The Spartans scored 36 points in the paint, with forwards Nick Ward and Xavier Tillman combining for 27 points on 12-for-15 shooting. The Gators mustered 26 points of their own inside, but UF’s starting frontcourt of Kevarrius Hayes and Keith Stone turned in paltry shooting performances in comparison. The duo combined to go 4-for-15 from the field, although the pair did combine for six offensive rebounds. Michigan State’s dominance inside wasn’t lost on the man in charge in East Lansing, Tom Izzo, although the MSU head coach did lament Florida’s rebounding edge against a sizable Spartans frontcourt.

“I thought Nick did a lot of good things early. He struggled a little bit defensively, which is why we can have him out (of the game) a little bit. Xavier was really good defensively and struggled a little bit, although he was pretty good offensively. I thought that Nick, early, was really good. He didn’t rebound as well as we wanted him to, but he was really good.”

For a Gators team that has seen three of its four losses decided by seven points or less, the disparity in the frontcourt and on the glass — the Spartans outrebounded the Gators 36-33 on the afternoon — was the deciding factor in the eyes of UF coach Mike White.

“We had to trap the post, and when they throw it out of the post we stand up and rest instead of sprinting out of the post,” White said. “Which led to open threes, which led to open baseline-drives and layups and dunks.”

Gators take step back on defensive end

Coming into the game, the Spartans had been outscored in the second half just once in nine games this season — and Michigan State still managed to secure a 20-point win in that contest against then-No. 17 UCLA on Nov. 22.

Meaning Florida’s four-point advantage in the second half is a building block of sorts for a Gators team that has struggled this season when attempting to claw back from a deficit.

After trailing 35-27 at the midway point, the Gators outscored the competition 32-28 down the stretch, resulting in a one-possession contest in the waning minutes. Considering Florida couldn’t replicate in the second half the early first-half five-point burst from KeVaughn Allen, however, White found himself lamenting another missed opportunity by the Gators.
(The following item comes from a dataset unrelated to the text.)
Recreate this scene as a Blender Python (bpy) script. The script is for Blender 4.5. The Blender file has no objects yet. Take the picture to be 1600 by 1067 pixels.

“I liked Kevaughn’s aggressiveness. We’re at the point right now where, offensively, obviously we’re searching. We all know that. We’re not a very good offensive team. We have a lot of good offensive pieces though, and I believe we’ll become a good offensive team,” White said. “In the meantime, we can’t take steps backward defensively.”

“Horrific” practices led to defeat

When the dust had settled on Florida’s four-point loss, Allen and White had an opportunity to reflect on the circumstances leading to UF’s defeat. Allen spoke first, eventually admitting the preparation portion was anything but flawless.

“We just got to really focus in practice. We had a couple of bad practices leading up to this game,” Allen said. “It carried over to this game. We just got to clean up the mistakes.”

White didn’t just concur with Allen’s assessment, but rather the fourth-year UF coach opted to take it a few steps further.

“Oh, horrific. No idea, no idea. We weren’t very good two days ago, weren’t very good yesterday. Didn’t sprint out of traps yesterday, probably felt pretty good about ourselves after West Virginia,” White said. “Blew the whistle, started the drill over again several times yesterday, blew the whistle again, talked about it, made them do it right. And it carries over to today.”